Logo no início deste documentário,
ficamos um pouco preocupados com as imagens de rostos
infantis miseráveis, filmadas de cima para baixo em
câmera lenta, e com música “piedosa”, seguida de créditos
que surgem na tela vindos do fundo do quadro, como que
para causar impacto por si mesmos, ao invés de por alguma
informação relevante que tragam. A preocupação vem pelos
métodos que Solanas parece se preparar para usar neste
retrato da tragédia sócio-econômica argentina de anos
recentes – afinal, algo de que não precisamos (principalmente
nós brasileiros, já bastante acostumados a ver isso)
é uma aproximação do tema da injustiça social pelos
olhos da compaixão ou da culpabilização de todo um “meio”
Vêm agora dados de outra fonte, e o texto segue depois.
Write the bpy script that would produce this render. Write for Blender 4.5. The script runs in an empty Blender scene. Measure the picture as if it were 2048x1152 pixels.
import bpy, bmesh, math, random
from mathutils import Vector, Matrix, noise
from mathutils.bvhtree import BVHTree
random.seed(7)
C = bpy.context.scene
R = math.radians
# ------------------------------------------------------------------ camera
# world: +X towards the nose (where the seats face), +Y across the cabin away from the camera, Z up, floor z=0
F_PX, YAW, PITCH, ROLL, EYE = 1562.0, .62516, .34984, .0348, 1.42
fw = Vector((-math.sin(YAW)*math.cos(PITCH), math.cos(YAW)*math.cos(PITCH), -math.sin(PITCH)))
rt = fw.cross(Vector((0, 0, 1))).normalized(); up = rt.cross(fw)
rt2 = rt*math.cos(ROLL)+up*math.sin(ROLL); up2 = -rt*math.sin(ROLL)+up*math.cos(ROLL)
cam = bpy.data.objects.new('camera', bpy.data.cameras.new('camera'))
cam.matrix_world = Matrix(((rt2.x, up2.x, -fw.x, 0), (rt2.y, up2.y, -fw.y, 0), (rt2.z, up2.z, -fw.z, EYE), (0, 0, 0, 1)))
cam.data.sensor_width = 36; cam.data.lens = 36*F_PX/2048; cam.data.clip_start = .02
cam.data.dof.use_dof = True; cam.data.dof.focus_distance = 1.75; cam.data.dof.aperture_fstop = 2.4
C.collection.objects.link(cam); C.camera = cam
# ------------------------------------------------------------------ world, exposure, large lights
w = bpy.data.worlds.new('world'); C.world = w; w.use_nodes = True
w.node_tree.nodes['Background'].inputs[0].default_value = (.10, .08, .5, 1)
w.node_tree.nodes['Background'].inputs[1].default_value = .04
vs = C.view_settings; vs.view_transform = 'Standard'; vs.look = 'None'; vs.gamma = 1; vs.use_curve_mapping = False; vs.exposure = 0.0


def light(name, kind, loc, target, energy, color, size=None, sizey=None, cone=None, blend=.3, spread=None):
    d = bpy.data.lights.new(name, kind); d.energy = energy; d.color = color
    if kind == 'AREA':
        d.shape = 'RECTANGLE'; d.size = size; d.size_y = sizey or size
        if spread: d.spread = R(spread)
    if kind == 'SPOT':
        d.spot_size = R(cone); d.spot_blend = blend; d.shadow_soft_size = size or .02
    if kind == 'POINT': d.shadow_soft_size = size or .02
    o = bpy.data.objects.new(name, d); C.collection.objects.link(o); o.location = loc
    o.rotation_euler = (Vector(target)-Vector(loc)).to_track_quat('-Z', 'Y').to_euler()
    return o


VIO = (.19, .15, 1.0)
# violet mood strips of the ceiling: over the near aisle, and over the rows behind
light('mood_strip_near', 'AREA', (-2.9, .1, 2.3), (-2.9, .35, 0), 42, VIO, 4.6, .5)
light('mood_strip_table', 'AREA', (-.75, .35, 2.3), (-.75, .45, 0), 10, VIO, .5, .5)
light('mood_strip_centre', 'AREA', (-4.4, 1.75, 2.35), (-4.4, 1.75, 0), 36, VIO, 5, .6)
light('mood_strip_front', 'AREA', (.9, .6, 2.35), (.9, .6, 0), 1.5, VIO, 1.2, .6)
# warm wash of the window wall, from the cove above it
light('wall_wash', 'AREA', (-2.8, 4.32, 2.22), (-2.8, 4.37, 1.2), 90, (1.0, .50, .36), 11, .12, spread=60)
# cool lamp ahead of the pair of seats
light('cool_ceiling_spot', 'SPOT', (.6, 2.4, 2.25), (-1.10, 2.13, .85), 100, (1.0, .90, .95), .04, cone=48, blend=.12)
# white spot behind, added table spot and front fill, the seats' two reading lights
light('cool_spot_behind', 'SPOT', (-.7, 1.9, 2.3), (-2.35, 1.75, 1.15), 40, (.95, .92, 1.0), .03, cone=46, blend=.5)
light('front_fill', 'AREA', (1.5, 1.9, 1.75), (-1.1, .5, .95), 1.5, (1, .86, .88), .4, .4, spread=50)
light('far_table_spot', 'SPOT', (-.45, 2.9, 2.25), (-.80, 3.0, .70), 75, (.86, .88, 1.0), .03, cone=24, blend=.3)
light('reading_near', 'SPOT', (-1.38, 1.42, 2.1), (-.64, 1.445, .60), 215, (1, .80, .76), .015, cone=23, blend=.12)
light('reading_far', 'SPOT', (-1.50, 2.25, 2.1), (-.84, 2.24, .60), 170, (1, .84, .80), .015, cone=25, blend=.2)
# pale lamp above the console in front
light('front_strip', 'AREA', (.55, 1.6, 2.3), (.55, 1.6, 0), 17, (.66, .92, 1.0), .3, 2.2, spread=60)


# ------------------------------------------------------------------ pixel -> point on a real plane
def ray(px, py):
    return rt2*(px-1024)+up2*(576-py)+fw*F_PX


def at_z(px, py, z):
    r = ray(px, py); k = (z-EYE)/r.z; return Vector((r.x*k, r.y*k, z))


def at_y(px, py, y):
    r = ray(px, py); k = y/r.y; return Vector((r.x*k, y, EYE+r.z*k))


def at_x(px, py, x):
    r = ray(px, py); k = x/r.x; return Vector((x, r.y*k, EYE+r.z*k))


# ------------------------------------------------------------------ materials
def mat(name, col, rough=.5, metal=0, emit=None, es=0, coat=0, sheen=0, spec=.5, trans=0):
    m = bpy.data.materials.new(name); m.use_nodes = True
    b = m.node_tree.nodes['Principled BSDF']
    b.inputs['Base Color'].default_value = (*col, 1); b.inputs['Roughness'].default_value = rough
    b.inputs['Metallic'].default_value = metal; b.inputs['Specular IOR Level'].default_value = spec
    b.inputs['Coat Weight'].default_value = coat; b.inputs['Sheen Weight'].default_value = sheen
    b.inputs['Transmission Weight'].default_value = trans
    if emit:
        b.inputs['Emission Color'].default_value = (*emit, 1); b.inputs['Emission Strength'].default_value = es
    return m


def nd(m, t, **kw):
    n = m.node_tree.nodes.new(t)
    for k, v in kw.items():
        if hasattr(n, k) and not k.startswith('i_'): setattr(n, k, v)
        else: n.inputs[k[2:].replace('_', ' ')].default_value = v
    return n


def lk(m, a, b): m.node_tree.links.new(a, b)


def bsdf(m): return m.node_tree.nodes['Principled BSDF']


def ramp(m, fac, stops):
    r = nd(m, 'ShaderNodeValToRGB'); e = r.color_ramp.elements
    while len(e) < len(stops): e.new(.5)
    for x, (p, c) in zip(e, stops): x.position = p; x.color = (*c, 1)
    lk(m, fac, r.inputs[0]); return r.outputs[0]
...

– artifícios tão engajantes quanto inofensivos.
Mas, logo Solanas dissipa estes temores com uma opção
muito mais feliz: a de partir para um retrato direto
(porque o cineasta é parte deste momento, afinal esteve
inclusive envolvido na política nacional nestes anos
– fato que, ao não ser mais destacado, causa alguma
estranheza), de ganhar as ruas juntamente com o povo
argentino para os panelaços e revoltas de 2001 que acabaram
com a deposição do presidente De la Rua. São imagens
fortes, e mais do que isso, esclarecedoras de uma série
de questões. Mas, não se pode dizer que são imagens
inéditas, que não tivessem circulado de alguma forma
ou outra em 2001, então acabamos também nos preocupando
se a troca do documentário piedoso se dará pelo documentário
de contestação que vá, somente, repetir as imagens de
repressão policial e movimento popular que já vimos
tantas vezes.
Mas, mais uma vez, Solanas muda o registro e opta pelo
melhor caminho: parte, então, para uma radiografia histórica
- altamente parcial sim (mas e daí, se narrado em primeiríssima
pessoa, escancarado como tal?) – dos motivos que levam
a esta situação em 2001. Verdadeira arqueologia de um
desastre anunciado, o filme de Solanas se escuda tanto
numa variedade de depoimentos quanto, principalmente,
em vasto material audiovisual em extensa pesquisa histórica
sobre os temas relativos aos assuntos que quer abordar
– o endividamento externo argentino, a política local
pós-ditadura (e até mesmo um pouco dentro dela) e as
questões econômicas para além da cena argentina, que
criam um ambiente mundial onde esta se insira (e nisso
é muito interessante assistir ao filme pensando-o como
também um espelho do Brasil nos mesmos anos).
Solanas aponta muitos dedos, mas quando o faz dá nomes
aos bois momento após momento, e coloca a cara a tapa
sempre. Quando culpa as forças do capitalismo moderno
ou da política local e mundial pelo acontecido, ele
não se limita a falar em expressões generalizantes:
coloca na tela o nome das companhias, dos presidentes
destas, dos políticos que culpa e os motivos pelos quais
o faz. Eventualmente ele volta às imagens de exploração
da miséria – porque, afinal, esta também é assunto do
filme, mas é sempre quando o filme se parece mais com
o jornalismo banal das TVs. Em suma, Solanas faz cinema
de oposição, sim - mas é cinema de outra estirpe do
de um Michael Moore, porque em Solanas não há espaço
nem para o humor cínico (a única inserção que é marcada
por algum humor e intervenção no material é a colocação
de corvos em animação por sobre imagens da Suprema Corte),
nem muito menos para colocar sua figura acima dos fatos
– e principalmente não há espaço para achar que os fatos,
por si, não falem muito.
Solanas termina o filme com um chamamento otimista à
ação - vista como necessidade social, como objetivo
político acima de tudo, e com os olhos de quem ainda
consegue enxergar o positivo no meio de tudo aquilo
que mostra. Mais do que uma questão utópica, o que este
final representa é uma vontade do filme de intervir,
de ser parte de um momento/evento social maior do que
ele – e nisso ele acaba nos ganhando de forma indelével,
porque consegue passar a paixão de seus objetivos e
crenças. Além disso, impressiona a coerência
de seu discurso com algo que Solanas já fazia desde
os anos 60 (bastando lembrar do clássico La hora
de los hornos, que ele cita aqui), ou seja: ele
não começou agora, mas nem por isso perdeu a crença
na força do cinema – o que é sempre bom de se ver.